PV Sindhu: 'It isn't that if Marin is out, then there is no competition'

'In 2016, I just didn't know how it would be. Now it's not as if there is more pressure, but there are more responsibilities and expectations.' - PV Sindhu AP Photo/Achmad Ibrahim

Following the announcement by Carolina Marin that she has a torn ACL, which all but rules her out of being able to defend her Olympic title at the Tokyo Games, one might think that PV Sindhu would be best placed to take gold in Tokyo. After all, the Indian won silver in Rio and, in Marin's absence due to the same injury, had won the 2019 World Championships.

Sindhu, though, has urged caution on those hopes. Speaking to the media in an interaction arranged by Sports Authority of India (SAI), she said that there were plenty of challengers for the Olympic title.

Is she the favourite?

"I need to stay focused. It isn't that if Carolina Marin is out, then there is no competition. You can't take it easy at the Olympics. Everyone from 1-10 in the rankings is tough. Everyone is preparing for [the] Olympics. There are two players. Tai Tzu Ying is very strong and Ratchanok Intanon is very skillful. Chen Yu Fei is very good, as is the left hander He Bing Jiao [both from China]. Everyone has a different style of play," said Sindhu.

Challenges of no tournaments

The two Chinese players named by Sindhu haven't competed in an international tournament since 2020. Sindhu, like nearly every other badminton player, will be heading to the Olympics without much competition practice -- the last World Tour event to be held was the All England Championships in April this year. With everyone taking the time away from competition to add new skills to their game, Sindhu is aware of the challenges she faces.

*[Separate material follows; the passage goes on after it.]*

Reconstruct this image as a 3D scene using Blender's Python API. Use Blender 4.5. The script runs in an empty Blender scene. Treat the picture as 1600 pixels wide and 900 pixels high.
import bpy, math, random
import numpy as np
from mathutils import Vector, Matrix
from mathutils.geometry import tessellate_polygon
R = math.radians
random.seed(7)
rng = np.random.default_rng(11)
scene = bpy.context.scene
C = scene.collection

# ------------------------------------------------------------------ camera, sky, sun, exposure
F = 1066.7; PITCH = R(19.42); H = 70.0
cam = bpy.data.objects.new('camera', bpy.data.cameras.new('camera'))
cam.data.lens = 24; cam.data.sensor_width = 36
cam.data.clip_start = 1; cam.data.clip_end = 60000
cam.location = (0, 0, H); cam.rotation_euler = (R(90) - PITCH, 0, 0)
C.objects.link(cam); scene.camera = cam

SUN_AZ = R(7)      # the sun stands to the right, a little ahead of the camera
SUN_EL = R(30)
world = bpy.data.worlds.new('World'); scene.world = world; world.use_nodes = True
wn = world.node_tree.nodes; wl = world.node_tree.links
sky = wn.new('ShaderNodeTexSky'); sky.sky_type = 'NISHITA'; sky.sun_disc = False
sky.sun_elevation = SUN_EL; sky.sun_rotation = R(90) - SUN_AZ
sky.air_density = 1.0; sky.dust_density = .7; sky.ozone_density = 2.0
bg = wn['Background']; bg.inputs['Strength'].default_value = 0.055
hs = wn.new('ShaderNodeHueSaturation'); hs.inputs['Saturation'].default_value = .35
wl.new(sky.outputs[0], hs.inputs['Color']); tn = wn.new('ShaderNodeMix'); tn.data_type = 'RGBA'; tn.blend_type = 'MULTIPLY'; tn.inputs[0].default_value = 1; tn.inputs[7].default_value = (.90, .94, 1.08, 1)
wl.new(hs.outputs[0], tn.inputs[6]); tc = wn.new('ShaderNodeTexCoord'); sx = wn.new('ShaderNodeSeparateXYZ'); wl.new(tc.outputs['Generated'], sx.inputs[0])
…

"We haven't played each other for two months now. The All England was the last tournament we played. By the time we get to the Olympics, it's going to be different. We normally don't [get] so much time off between tournaments to learn new techniques and skills. Everyone is going to come to Tokyo with improved skills and technique. We won't know each other's games. Everyone will come to the Olympics in top form. Everyone will come with 1-2 new skills. I'll have a couple of additional skills too," she says.

Differences from 2016

While Sindhu won't mark herself as a favourite, she knows that there will be more of a target on her back, which wasn't the case in Rio. "Back then, I was a new entry. Now people know how I play. Every player knows how to read your game," says Sindhu. But she doesn't think this adds any additional pressure on her. If others now know more of the way she plays, Sindhu too feels she knows what the Olympics are about.

"In 2016, it was completely different. I just didn't know how it would be. Now it's not as if there is more pressure, but there are more responsibilities and expectations. I just have to give my best. It will be different because it's my second Olympics. The first time, I was not aware of the atmosphere and the feel of an Olympics. Now I know how it will be. I want to give my best.

"I have five years more of experience than I had in Rio. It's going to be different. The way I play against opponents is different. Skill wise, thinking is going to be different. Back then, you don't (sic) know how to deal with some athletes," she says.

Handling pressure at the Olympics

If there is a reason Sindhu must be considered one of the favourites for Tokyo, it would be her ability to seemingly peak in big tournaments -- for example, her 2019 season was one of her worst ones on the international circuit but she still managed to win the one event that mattered -- the World Championship title.

"The Olympics are completely different than any other tournament. The Olympics is where the pressure, competition is very different. There is a lot of pressure and everyone comes at the top of their game. But some people play really good, some people come under pressure. That's why we have to take every athlete seriously. You can't think this player will be easy because this is the Olympics.

"A lot of people say that I do well in big tournaments. I don't know if it's just the way I am. I've always found it important to focus. Each point is very important. You can't think of the finals from day one. For me, I just take each match at a time," she says.